子どもたちが思いおもいに雪山を満喫している間、ロッジの中ではクラブメンバーが昼食の準備を進めていた。この日のメニューはカレーとうどん、つゆ餅(雑煮)にあんこ餅。飲食業や製麺業のメンバーなど、それぞれの職業を生かし力を合わせておいしい昼ごはんを用意した。

専用の機械を使って手際よく餅を丸めるのは、自ら育てた農産物の加工販売を手がける五十嵐会長。庄内地方の伝統的な餅米「でわのもち」の丸餅は、ふんわり柔らかく絹のようにきめ細やかな舌触りだ。根菜と豚肉など具だくさんの汁でいただくつゆ餅とうどんには、庄内浜でとれる磯の香り豊かな岩のりをトッピングする。

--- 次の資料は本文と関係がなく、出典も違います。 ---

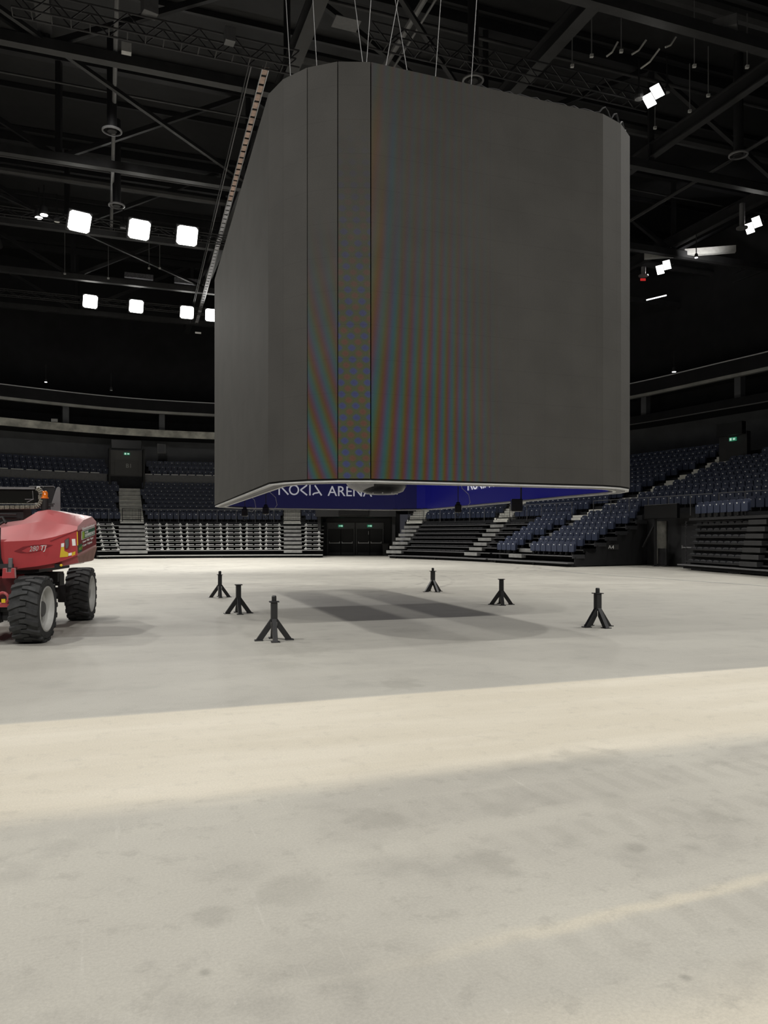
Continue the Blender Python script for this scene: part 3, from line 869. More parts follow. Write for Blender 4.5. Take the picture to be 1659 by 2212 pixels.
def led_material():
    m = bpy.data.materials.new('dark_led_tiles'); m.use_nodes = True
    nt = m.node_tree; N = nt.nodes; K = nt.links; b = N['Principled BSDF']
    def ma(op, a, c=None, d=None):
        n = N.new('ShaderNodeMath'); n.operation = op
        for i, x in enumerate((a, c, d)):
            if x is None: continue
            if isinstance(x, (int, float)): n.inputs[i].default_value = x
            else: K.new(x, n.inputs[i])
        return n.outputs[0]
    def step(x, lo, hi, a=0.0, c=1.0):
        n = N.new('ShaderNodeMapRange'); n.interpolation_type = 'SMOOTHSTEP'
        K.new(x, n.inputs['Value'])
        for k_, v_ in (('From Min', lo), ('From Max', hi), ('To Min', a), ('To Max', c)): n.inputs[k_].default_value = v_
        return n.outputs[0]
    tc = N.new('ShaderNodeUVMap'); tc.uv_map = 'UVMap'
    sx = N.new('ShaderNodeSeparateXYZ'); K.new(tc.outputs[0], sx.inputs[0])
    x, z = sx.outputs[0], sx.outputs[1]          # metres along the front from the corner seam; metres above the lower rim
    zz = ma('SUBTRACT', 6.2, z)
    low = step(z, .0, 4.6, 1, 0)
    # the coloured interference of the pixel grid, strongest near the rounded corner
    def chan(ph, which):
        # front face: near-vertical bands leaning with height
        xa = ma('POWER', ma('MAXIMUM', ma('ADD', x, .05), .001), 1.25)
        p1 = ma('ADD', ma('SUBTRACT', ma('MULTIPLY', xa, 29.0), ma('MULTIPLY', z, ma('MULTIPLY', ma('SUBTRACT', 1.9, x), 1.5))), ph)
        f1 = ma('MULTIPLY', ma('SINE', p1), ma('MULTIPLY', step(x, 1.0, 2.4, 1, 0), step(z, .3, 4.4, .85, .14)))
        # last facet: a grid of round dots
        lat = ma('ADD', ma('SINE', ma('ADD', ma('MULTIPLY', x, 31.0), ma('MULTIPLY', z, 2.2))), ma('SINE', ma('MULTIPLY', z, 37.0)))
        if which == 0: dot = ma('SUBTRACT', step(lat, -1.6, -.3, 1.2, 0), step(lat, .2, 1.3, 0, .4))
        elif which == 1: dot = ma('SUBTRACT', .55, ma('MULTIPLY', ma('ABSOLUTE', lat), .45))
        else: dot = ma('SUBTRACT', step(lat, .2, 1.4, 0, 2.0), .35)
        f2 = ma('MULTIPLY', dot, step(z, .5, 5.6, 1.0, .0))
        # facet before it: slanting bands
        p4 = ma('ADD', ma('ADD', ma('MULTIPLY', x, 27.0), ma('MULTIPLY', ma('POWER', zz, 2.0), -.9)), ph)
        f4 = ma('MULTIPLY', ma('SINE', p4), step(z, .2, 4.2, .75, 0))
        on_front = step(x, -.001, .001)
        on2 = ma('MULTIPLY', step(x, -.501, -.499), step(x, -.001, .001, 1, 0))
        on4 = ma('MULTIPLY', step(x, -1.001, -.999), step(x, -.501, -.499, 1, 0))
        return ma('ADD', ma('ADD', ma('MULTIPLY', f1, on_front), ma('MULTIPLY', f2, on2)), ma('MULTIPLY', f4, on4))
    tile = N.new('ShaderNodeTexNoise'); tile.inputs['Scale'].default_value = 1.3; tile.inputs['Detail'].default_value = 3
    K.new(tc.outputs[0], tile.inputs['Vector'])
    # faint cabinet grid
    gx = ma('LESS_THAN', ma('ABSOLUTE', ma('SUBTRACT', ma('FRACT', ma('ADD', ma('MULTIPLY', x, 2.0), .5)), .5)), .008)
    gz = ma('LESS_THAN', ma('ABSOLUTE', ma('SUBTRACT', ma('FRACT', ma('MULTIPLY', z, 2.0)), .5)), .008)
    seam = ma('MULTIPLY', ma('MAXIMUM', gx, gz), .12)
    pix = N.new('ShaderNodeTexNoise'); pix.inputs['Scale'].default_value = 70; pix.inputs['Detail'].default_value = 2
    K.new(tc.outputs[0], pix.inputs['Vector'])
    amp = .036
    cs = []
    # broad warm and cool bands just right of the corner
    warm = ma('MULTIPLY', ma('MULTIPLY', step(x, -.001, .001), step(x, .12, .34, 1, 0)), step(z, 1.0, 3.4))
    cool = ma('MULTIPLY', ma('MULTIPLY', step(x, .15, .3), step(x, .34, .5, 1, 0)), step(z, 1.0, 2.6))
    fade = step(z, 5.0, 6.0, 1, 0)
    for which, (ph, wv, cv, base) in enumerate(((0.0, .020, -.008, .0590), (2.6, .004, .004, .0570), (3.9, -.008, .013, .0525))):
        v = ma('ADD', base, ma('MULTIPLY', chan(ph, which), (.036, .026, .046)[which]))
        v = ma('ADD', v, ma('MULTIPLY', fade, ma('ADD', ma('MULTIPLY', warm, wv), ma('MULTIPLY', cool, cv))))
        v = ma('MULTIPLY', v, ma('SUBTRACT', step(tile.outputs['Fac'], .3, .7, .94, 1.06), seam))
        v = ma('MULTIPLY', v, step(pix.outputs['Fac'], .3, .7, .95, 1.05))
        cs.append(v)
    cb = N.new('ShaderNodeCombineXYZ')
    for i, v in enumerate(cs): K.new(v, cb.inputs[i])
    K.new(cb.outputs[0], b.inputs['Base Color'])
    b.inputs['Roughness'].default_value = .75; b.inputs['Specular IOR Level'].default_value = .18
    return m
M['led'] = led_material()
CU = thing('screen_cube', 'huge dark grey hanging screen cube with rounded corners over the stands', 'screen', CO+Vector((0, 0, 0)), TH)
po, pi_ = outline(0), outline(-.16)
n = len(po); SEAMS = (n-1, n-2, n-3)
arc = [0.0]
for i in range(1, n+1): arc.append(arc[-1]+(po[i % n]-po[i-1]).length)
# distance along the outside measured from the left end of the near flat face (the last outline point)
base_arc = arc[n-1]; per = arc[n]
for i in range(n):
    a, c = po[i], po[(i+1) % n]; a2, c2 = pi_[i], pi_[(i+1) % n]
    ln0 = (c-a).length; g = (c-a).normalized()*.0
    dn = (c-a).normalized()
    a_ = a+dn*(.008 if i in SEAMS else .0005); c_ = c-dn*(.008 if (i+1) % n in SEAMS else .0005)
    bm = nb(); uvl = bm.loops.layers.uv.new('UVMap')
    P = [(a_.x, a_.y), (c_.x, c_.y), (c2.x, c2.y), (a2.x, a2.y)]
    lo = [bm.verts.new((x, y, Z0)) for x, y in P]; hi = [bm.verts.new((x, y, Z1)) for x, y in P]
    fs = [bm.faces.new(lo[::-1]), bm.faces.new(hi)]
    for k in range(4): fs.append(bm.faces.new((lo[k], lo[(k+1) % 4], hi[(k+1) % 4], hi[k])))
    s0 = arc[i]-base_arc
    if s0 < -per/2: s0 += per
    ln = (c-a).length; d = (c-a).normalized()
    for f in fs:
        for lp in f.loops:
            q = Vector((lp.vert.co.x, lp.vert.co.y))
            lp[uvl].uv = (s0+(q-a).dot(d), lp.vert.co.z-Z0)
    obj('led_wall' if ln > 1 else 'corner_panel', bm, M['led'], CU)
# frame: dark shadow gap, bright lower rim, top rail
def ring_bm(o0, o1, z0, z1):
    A, C = outline(o0), outline(o1); bm = nb(); m_ = len(A)
    v = [[bm.verts.new((p.x, p.y, z)) for p in Q] for Q, z in ((A, z0), (A, z1), (C, z1), (C, z0))]
    for k in range(m_):
        for r in range(4):
            bm.faces.new((v[r][k], v[r][(k+1) % m_], v[(r+1) % 4][(k+1) % m_], v[(r+1) % 4][k]))
    return bm
obj('shadow_gap', ring_bm(-.02, -.30, 2.415, 2.437), M['deep'], CU)
obj('lower_rim', ring_bm(-.015, -.08, 2.392, 2.414), M['ltgrey'], CU)
obj('rim_soffit', ring_bm(-.08, -.24, 2.400, 2.414), M['midgrey'], CU)
obj('inner_rim', ring_bm(-.24, -.30, 2.388, 2.414), M['ltgrey'], CU)
obj('inner_frame', ring_bm(-.17, -.21, 2.44, 8.4), M['deep'], CU)
bm = nb()
for x in (-2.6, 0, 2.6): bar(bm, (x, -5.4, 8.3), (x, 5.4, 8.3), .2, .3)
for y in (-4.8, -1.6, 1.6, 4.8): bar(bm, (-3.1, y, 8.2), (3.1, y, 8.2), .2, .3)
obj('frame_beams', bm, M['steel2'], CU)
bm = nb(); prism(bm, [(p.x, p.y) for p in outline(-.32)], 5.16, 5.24); obj('inner_deck', bm, M['deep'], CU)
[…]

「おかわりください」「いっぱい食べてよー」というやりとりが続き、空腹を満たした子どもたちは再び元気にゲレンデへ出ていった。

2025.03更新(取材・撮影/河村智子)

 クラブ情報:山形県・鶴岡鶴陵ライオンズクラブ


【会員数】39人
【結成年月日】1975年5月31日
【スポンサークラブ】鶴岡ライオンズクラブ
【クラブの特色】30代から80代まで幅広い年齢層の会員が在籍し、和気あいあいと楽しく奉仕活動に励んでいる。日本青年会議所(JC)を卒業して入会した若手が増えて活動の中核を担うようになり、順調に世代交代が進んでいる。クラブ最大の奉仕活動である七窪思恩園との雪まつりの他、市内を流れる内川の愛護活動に力を入れ、年4回の早朝草刈りと清掃、プランター設置や、水質とゴミの調査を実施している。石川県・能登ライオンズクラブと姉妹提携を結んでおり、能登半島地震の発生後には飲料水や衣類などの支援物資を届けた。